While aldermen praised the Springfield Fire Department for its response to the fire Saturday at the former Goodwill facility on Eleventh Street, some are frustrated with the lack of accounting of the city’s homeless.
The fire is thought to be the largest in Springfield in decades.
“I’m concerned,” Ald. Ralph Hanauer said during Tuesday’s city council meeting. “We’ve got these homeless advocates that are out there, and, if you read the articles, it makes you lead to believe that they knew that people were in there squatting in some of these places. To me, it’s their responsibility to let us know – or let the police know or whatever.

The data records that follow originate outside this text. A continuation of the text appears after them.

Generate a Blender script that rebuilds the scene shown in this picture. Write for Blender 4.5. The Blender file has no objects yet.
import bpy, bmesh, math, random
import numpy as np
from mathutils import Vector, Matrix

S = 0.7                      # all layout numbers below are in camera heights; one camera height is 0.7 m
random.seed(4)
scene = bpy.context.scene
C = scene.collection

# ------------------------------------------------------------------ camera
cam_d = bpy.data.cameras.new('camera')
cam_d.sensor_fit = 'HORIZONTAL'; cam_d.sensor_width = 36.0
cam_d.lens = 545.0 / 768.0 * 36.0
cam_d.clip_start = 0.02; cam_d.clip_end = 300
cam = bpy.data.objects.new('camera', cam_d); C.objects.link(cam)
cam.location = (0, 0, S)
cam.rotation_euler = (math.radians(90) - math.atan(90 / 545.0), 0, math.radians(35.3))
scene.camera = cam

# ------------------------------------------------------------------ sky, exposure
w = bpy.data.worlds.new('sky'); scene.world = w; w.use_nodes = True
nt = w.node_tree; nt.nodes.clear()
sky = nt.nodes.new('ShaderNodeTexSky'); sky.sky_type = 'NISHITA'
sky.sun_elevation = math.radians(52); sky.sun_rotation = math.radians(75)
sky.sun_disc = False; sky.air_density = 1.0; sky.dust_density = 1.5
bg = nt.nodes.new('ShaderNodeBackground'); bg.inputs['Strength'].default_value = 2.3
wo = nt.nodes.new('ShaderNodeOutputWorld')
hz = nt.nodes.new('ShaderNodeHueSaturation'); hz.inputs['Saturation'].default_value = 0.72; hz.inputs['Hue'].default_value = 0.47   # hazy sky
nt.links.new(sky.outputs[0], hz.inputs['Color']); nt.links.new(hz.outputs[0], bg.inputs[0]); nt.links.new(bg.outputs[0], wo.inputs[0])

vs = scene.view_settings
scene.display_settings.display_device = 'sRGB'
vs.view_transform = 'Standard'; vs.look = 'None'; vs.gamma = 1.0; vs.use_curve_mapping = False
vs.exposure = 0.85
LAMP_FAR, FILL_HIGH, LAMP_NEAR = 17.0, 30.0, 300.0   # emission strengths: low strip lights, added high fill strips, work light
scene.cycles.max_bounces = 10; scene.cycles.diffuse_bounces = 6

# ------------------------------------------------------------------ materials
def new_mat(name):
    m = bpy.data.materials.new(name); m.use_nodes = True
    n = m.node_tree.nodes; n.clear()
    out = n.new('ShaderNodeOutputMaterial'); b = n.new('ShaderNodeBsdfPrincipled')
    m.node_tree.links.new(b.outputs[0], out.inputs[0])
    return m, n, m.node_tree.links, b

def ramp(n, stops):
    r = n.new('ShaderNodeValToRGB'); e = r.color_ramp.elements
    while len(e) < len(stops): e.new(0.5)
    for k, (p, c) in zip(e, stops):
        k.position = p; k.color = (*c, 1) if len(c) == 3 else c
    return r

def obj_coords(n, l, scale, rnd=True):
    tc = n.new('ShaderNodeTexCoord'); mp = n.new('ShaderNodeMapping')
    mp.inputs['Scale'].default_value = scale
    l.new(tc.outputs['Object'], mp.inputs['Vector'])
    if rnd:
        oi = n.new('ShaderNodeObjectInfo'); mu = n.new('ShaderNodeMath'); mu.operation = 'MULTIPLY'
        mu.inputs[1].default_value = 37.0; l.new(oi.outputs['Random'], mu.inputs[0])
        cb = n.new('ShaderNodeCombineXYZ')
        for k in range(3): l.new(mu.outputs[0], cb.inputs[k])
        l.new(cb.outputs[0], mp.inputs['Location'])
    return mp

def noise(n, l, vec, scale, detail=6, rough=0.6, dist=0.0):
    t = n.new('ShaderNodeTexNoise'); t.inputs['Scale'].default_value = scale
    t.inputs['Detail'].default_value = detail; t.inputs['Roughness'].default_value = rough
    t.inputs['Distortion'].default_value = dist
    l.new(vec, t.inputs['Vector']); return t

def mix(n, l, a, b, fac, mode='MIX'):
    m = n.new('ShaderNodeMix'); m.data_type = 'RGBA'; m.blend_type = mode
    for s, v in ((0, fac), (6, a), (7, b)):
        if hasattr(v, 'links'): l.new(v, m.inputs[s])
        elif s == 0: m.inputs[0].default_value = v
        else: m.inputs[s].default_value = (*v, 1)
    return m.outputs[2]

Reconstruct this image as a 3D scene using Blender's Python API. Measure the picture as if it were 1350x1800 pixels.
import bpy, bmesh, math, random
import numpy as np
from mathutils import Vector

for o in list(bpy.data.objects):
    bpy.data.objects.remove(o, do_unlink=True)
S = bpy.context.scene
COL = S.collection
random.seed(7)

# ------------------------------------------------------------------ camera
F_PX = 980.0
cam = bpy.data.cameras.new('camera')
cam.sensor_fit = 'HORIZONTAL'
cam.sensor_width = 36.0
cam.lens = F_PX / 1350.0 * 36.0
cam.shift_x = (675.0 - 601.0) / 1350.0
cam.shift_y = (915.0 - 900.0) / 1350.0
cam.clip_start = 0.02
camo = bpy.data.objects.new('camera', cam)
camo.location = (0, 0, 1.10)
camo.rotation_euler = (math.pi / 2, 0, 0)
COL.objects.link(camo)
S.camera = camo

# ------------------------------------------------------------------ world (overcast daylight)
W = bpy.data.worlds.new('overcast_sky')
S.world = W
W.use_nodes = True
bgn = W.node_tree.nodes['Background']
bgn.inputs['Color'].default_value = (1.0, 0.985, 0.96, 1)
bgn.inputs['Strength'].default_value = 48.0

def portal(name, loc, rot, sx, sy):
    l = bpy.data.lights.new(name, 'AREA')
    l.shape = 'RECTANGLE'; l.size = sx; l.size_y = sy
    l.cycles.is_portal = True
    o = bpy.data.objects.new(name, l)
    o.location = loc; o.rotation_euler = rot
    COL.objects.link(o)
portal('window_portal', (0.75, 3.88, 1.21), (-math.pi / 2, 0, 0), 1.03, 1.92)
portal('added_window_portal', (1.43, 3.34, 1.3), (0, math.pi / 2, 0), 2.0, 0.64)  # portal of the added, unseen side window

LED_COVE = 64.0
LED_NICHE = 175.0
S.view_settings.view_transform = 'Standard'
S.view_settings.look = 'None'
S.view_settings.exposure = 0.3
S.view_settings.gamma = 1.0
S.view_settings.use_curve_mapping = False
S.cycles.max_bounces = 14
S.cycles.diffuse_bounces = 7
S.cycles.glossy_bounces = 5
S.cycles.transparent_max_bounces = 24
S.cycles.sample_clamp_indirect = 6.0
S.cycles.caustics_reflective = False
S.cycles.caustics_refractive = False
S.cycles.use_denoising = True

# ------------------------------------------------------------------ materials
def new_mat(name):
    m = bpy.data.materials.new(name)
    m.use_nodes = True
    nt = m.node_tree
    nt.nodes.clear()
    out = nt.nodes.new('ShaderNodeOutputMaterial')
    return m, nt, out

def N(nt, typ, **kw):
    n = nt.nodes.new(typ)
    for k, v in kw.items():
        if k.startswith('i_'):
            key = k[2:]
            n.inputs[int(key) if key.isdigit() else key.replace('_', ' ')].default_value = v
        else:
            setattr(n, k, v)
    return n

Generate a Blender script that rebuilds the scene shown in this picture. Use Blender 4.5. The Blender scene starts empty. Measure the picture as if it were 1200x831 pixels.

In this case, we didn’t know how many people were in there. We could have lost ten people or whatever.”
Fire chief Brandon Blough says it’s not as easy as Hanauer makes it sound.
“Sometimes we know that people are in places, and sometimes we don’t,” said the chief. “Sometimes they’re there, and sometimes they’re not. Just because you think that people may be in a building doesn’t mean they’re there all the time. Sometimes they’re there, sometimes they crash with friends, sometimes they do go to the shelter.
“We interact with them a lot.”
Blough said as of late Tuesday afternoon, nobody is unaccounted for, but a cadaver dog will still tour the scene, just in case any bodies are in what’s left of the building, which burned early Christmas Eve morning.